### EXERCISE GOAL
Within the records that follow, restate exactly the lines from the line with "Reconstruct this image" down to the line with "sc.view_settings.exposure = 0.6;", including both. Omit the pictures.

### PROVIDED DATA

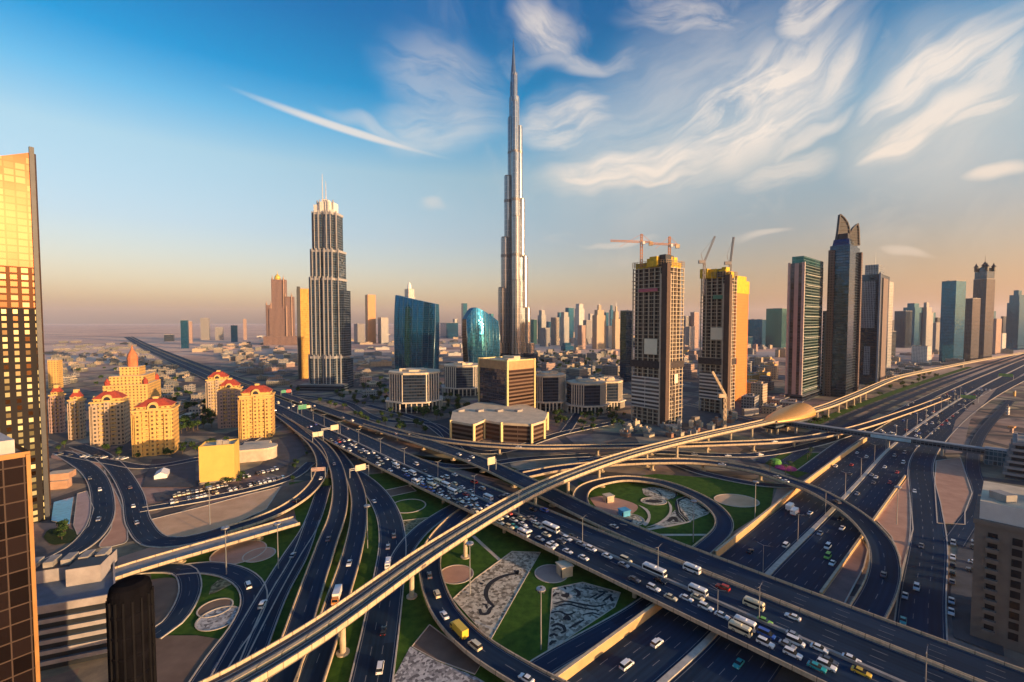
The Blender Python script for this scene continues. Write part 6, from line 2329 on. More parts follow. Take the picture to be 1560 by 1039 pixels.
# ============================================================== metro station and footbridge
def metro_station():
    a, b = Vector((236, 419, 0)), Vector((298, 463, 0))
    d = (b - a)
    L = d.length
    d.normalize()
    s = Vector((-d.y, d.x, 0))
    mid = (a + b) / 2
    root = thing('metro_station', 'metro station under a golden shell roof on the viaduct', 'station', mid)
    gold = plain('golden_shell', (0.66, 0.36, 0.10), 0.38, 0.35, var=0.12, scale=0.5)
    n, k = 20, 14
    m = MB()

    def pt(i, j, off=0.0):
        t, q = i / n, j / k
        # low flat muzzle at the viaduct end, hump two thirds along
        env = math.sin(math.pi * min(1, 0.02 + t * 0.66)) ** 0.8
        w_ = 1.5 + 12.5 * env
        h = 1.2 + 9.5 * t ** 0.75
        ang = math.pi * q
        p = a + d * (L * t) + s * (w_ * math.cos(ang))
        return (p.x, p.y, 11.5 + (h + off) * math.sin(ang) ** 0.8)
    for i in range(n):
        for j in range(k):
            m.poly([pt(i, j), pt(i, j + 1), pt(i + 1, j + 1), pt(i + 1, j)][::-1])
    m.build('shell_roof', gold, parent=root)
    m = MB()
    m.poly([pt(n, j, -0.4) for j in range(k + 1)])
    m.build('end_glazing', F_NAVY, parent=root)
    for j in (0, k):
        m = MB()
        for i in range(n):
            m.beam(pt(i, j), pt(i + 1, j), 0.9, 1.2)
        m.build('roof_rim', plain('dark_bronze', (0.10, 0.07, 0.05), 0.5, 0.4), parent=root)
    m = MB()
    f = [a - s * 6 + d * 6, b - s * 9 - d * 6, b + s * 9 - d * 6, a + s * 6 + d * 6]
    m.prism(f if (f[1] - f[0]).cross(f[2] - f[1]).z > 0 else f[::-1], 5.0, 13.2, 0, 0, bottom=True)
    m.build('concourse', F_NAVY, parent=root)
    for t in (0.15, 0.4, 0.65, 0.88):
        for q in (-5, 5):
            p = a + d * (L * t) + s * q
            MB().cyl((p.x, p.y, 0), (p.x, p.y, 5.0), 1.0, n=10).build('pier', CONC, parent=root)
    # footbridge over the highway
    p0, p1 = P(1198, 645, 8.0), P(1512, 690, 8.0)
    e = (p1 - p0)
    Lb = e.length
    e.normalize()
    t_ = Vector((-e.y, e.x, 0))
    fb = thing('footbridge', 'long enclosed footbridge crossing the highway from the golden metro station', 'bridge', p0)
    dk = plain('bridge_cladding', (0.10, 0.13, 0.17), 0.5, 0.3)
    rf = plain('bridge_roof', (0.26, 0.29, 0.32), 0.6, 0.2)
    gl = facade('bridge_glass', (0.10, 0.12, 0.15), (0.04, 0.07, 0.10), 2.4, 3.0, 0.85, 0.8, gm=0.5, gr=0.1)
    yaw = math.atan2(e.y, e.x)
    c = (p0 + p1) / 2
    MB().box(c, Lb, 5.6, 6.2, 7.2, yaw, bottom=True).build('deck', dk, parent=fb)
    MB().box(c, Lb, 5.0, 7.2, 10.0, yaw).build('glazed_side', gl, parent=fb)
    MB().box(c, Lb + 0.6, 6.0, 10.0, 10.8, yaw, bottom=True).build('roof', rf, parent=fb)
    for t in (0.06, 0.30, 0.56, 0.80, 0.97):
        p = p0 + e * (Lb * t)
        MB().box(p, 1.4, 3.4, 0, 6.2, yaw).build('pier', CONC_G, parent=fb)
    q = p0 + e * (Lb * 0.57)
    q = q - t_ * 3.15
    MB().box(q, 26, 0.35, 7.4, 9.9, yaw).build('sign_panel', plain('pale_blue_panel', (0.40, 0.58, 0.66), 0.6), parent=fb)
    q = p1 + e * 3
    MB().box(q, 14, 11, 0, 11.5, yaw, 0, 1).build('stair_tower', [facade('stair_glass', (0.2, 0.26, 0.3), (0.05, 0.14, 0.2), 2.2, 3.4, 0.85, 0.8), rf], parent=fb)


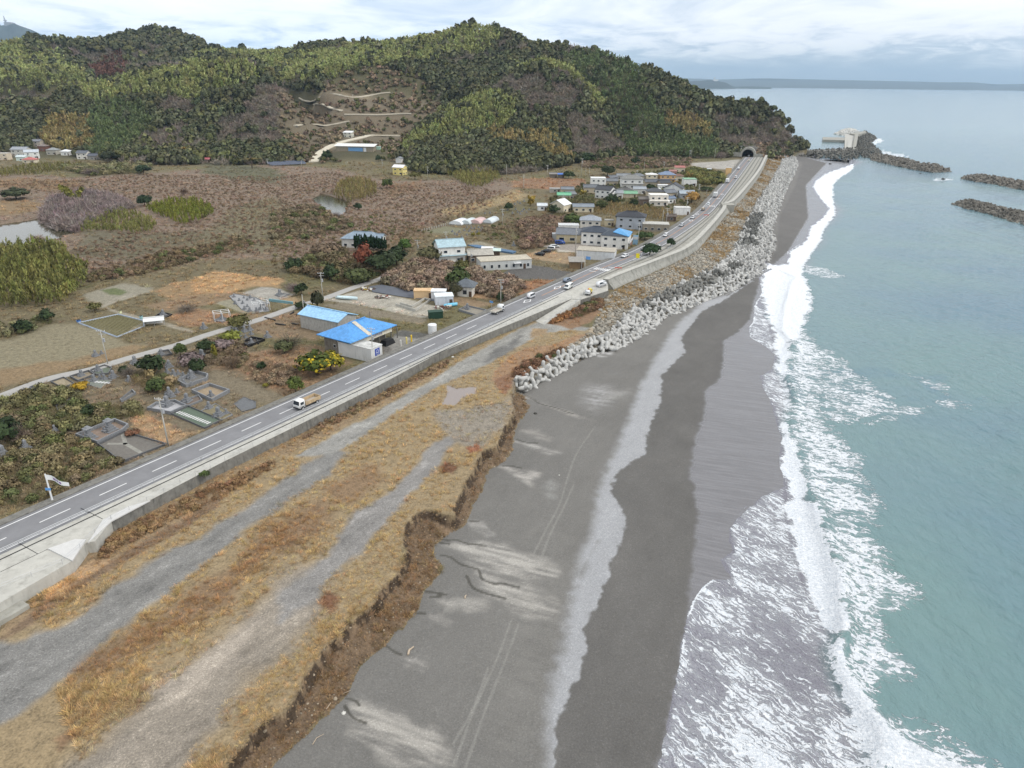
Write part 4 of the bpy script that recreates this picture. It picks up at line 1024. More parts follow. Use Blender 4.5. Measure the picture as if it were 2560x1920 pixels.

...

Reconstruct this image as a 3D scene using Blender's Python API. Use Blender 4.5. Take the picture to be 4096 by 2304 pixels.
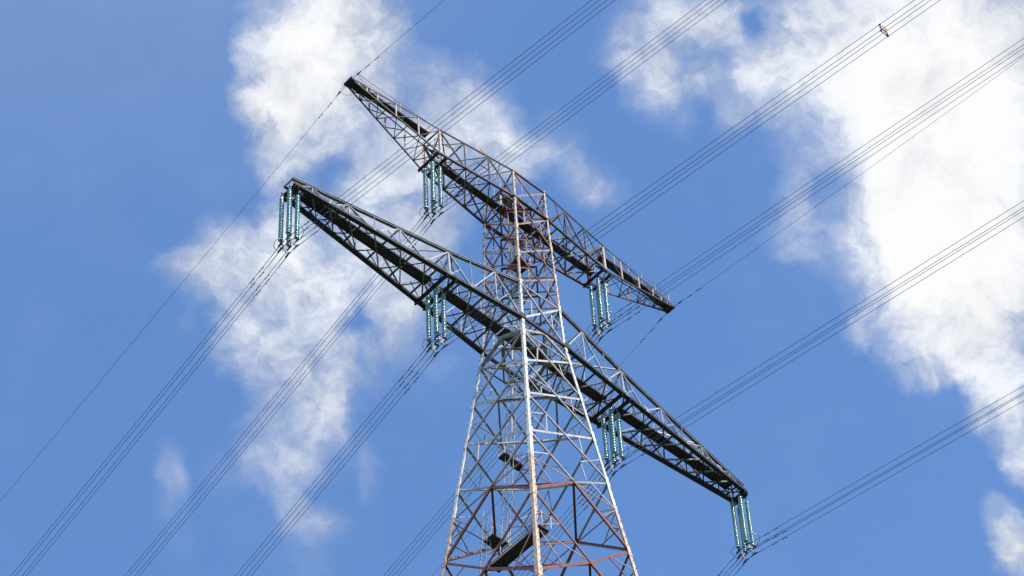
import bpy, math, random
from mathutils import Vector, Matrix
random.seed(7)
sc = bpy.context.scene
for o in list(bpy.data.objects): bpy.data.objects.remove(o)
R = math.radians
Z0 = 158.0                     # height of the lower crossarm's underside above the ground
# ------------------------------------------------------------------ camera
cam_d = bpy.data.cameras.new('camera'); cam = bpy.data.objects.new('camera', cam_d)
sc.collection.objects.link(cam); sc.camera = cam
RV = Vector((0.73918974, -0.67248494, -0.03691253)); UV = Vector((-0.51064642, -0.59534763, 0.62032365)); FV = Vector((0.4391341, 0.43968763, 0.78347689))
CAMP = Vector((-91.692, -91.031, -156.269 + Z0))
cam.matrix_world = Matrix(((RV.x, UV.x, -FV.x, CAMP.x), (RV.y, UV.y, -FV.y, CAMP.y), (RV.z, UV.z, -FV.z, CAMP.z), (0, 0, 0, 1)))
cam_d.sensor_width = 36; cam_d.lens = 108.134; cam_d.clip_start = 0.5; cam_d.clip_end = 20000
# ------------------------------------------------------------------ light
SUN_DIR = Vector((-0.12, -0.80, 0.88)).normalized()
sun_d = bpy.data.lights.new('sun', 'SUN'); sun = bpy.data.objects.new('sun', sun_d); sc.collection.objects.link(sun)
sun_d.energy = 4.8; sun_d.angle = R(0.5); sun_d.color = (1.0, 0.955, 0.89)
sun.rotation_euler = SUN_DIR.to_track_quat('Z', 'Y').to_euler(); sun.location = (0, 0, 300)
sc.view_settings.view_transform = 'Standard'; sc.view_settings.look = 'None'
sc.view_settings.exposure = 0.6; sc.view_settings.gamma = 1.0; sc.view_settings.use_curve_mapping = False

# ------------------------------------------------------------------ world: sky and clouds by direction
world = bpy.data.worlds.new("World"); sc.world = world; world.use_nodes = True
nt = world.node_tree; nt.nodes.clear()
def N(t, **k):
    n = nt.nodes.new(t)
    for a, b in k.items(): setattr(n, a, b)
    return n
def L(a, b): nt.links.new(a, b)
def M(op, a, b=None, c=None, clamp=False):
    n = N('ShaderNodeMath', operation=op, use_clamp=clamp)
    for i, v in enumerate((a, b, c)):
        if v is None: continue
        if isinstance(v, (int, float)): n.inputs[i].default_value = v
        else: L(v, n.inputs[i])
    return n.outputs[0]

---

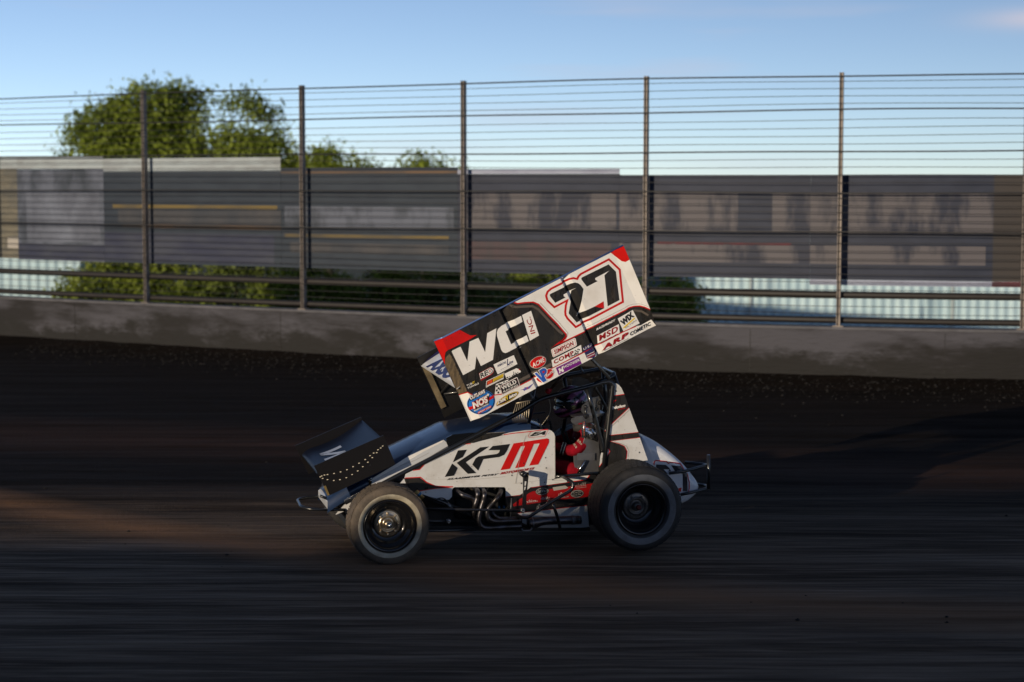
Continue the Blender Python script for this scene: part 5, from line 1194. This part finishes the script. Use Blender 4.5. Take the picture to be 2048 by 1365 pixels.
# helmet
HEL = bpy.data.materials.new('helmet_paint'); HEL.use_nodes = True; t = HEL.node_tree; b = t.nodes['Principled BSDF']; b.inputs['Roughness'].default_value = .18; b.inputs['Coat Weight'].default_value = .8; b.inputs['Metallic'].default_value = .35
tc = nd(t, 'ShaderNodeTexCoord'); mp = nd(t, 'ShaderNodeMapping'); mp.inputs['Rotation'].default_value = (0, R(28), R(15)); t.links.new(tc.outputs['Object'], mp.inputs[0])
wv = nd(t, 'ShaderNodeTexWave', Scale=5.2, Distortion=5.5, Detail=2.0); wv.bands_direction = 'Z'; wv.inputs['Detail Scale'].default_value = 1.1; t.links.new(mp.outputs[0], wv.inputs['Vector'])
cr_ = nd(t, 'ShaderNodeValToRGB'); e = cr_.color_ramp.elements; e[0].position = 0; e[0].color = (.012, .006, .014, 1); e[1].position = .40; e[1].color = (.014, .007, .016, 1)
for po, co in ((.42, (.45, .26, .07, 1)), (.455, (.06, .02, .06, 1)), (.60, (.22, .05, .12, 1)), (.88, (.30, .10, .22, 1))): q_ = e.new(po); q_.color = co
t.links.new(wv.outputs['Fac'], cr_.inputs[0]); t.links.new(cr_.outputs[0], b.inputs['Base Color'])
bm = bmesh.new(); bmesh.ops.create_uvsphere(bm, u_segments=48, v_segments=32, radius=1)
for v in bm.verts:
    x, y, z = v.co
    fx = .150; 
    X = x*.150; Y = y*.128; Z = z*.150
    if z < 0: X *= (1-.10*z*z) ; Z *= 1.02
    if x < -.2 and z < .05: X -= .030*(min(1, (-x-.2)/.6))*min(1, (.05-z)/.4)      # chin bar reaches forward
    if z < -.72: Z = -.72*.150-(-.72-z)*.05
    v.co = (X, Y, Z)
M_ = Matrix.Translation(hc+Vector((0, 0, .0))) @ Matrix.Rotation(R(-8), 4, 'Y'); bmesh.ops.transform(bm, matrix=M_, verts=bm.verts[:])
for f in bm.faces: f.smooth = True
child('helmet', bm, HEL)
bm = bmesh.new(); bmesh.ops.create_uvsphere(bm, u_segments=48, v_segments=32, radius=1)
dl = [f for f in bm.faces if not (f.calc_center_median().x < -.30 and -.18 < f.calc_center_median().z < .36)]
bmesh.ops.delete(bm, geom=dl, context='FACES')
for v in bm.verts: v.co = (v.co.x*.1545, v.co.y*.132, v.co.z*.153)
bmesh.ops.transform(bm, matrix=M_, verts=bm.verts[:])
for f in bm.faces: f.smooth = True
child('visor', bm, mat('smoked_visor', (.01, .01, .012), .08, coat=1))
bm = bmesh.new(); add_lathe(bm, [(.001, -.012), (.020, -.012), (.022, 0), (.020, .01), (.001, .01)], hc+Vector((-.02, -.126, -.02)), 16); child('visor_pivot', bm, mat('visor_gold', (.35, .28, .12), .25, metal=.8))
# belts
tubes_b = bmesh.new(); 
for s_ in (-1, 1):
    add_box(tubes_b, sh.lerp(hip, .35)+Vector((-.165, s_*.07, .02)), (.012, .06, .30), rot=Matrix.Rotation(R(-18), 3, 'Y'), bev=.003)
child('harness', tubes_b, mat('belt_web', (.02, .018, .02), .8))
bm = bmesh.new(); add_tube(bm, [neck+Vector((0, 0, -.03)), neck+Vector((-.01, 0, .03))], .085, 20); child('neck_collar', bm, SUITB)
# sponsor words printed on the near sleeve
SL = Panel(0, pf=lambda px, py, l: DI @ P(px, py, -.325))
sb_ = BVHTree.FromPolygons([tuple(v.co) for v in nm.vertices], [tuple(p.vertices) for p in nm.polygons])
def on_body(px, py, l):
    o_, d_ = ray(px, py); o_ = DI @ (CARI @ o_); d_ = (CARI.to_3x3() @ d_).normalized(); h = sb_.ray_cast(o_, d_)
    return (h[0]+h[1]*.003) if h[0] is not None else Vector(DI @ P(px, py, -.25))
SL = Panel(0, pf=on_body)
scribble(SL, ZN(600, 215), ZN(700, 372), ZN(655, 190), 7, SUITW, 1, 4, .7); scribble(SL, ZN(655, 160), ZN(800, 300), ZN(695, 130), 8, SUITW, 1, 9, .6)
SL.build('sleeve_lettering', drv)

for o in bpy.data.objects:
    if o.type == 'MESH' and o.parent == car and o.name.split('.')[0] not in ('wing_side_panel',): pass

### EXERCISE ANSWER
Reconstruct this image as a 3D scene using Blender's Python API. Use Blender 4.5. Take the picture to be 4096 by 2304 pixels.
import bpy, math, random
from mathutils import Vector, Matrix
random.seed(7)
sc = bpy.context.scene
for o in list(bpy.data.objects): bpy.data.objects.remove(o)
R = math.radians
Z0 = 158.0                     # height of the lower crossarm's underside above the ground
# ------------------------------------------------------------------ camera
cam_d = bpy.data.cameras.new('camera'); cam = bpy.data.objects.new('camera', cam_d)
sc.collection.objects.link(cam); sc.camera = cam
RV = Vector((0.73918974, -0.67248494, -0.03691253)); UV = Vector((-0.51064642, -0.59534763, 0.62032365)); FV = Vector((0.4391341, 0.43968763, 0.78347689))
CAMP = Vector((-91.692, -91.031, -156.269 + Z0))
cam.matrix_world = Matrix(((RV.x, UV.x, -FV.x, CAMP.x), (RV.y, UV.y, -FV.y, CAMP.y), (RV.z, UV.z, -FV.z, CAMP.z), (0, 0, 0, 1)))
cam_d.sensor_width = 36; cam_d.lens = 108.134; cam_d.clip_start = 0.5; cam_d.clip_end = 20000
# ------------------------------------------------------------------ light
SUN_DIR = Vector((-0.12, -0.80, 0.88)).normalized()
sun_d = bpy.data.lights.new('sun', 'SUN'); sun = bpy.data.objects.new('sun', sun_d); sc.collection.objects.link(sun)
sun_d.energy = 4.8; sun_d.angle = R(0.5); sun_d.color = (1.0, 0.955, 0.89)
sun.rotation_euler = SUN_DIR.to_track_quat('Z', 'Y').to_euler(); sun.location = (0, 0, 300)
sc.view_settings.view_transform = 'Standard'; sc.view_settings.look = 'None'
sc.view_settings.exposure = 0.6; sc.view_settings.gamma = 1.0; sc.view_settings.use_curve_mapping = False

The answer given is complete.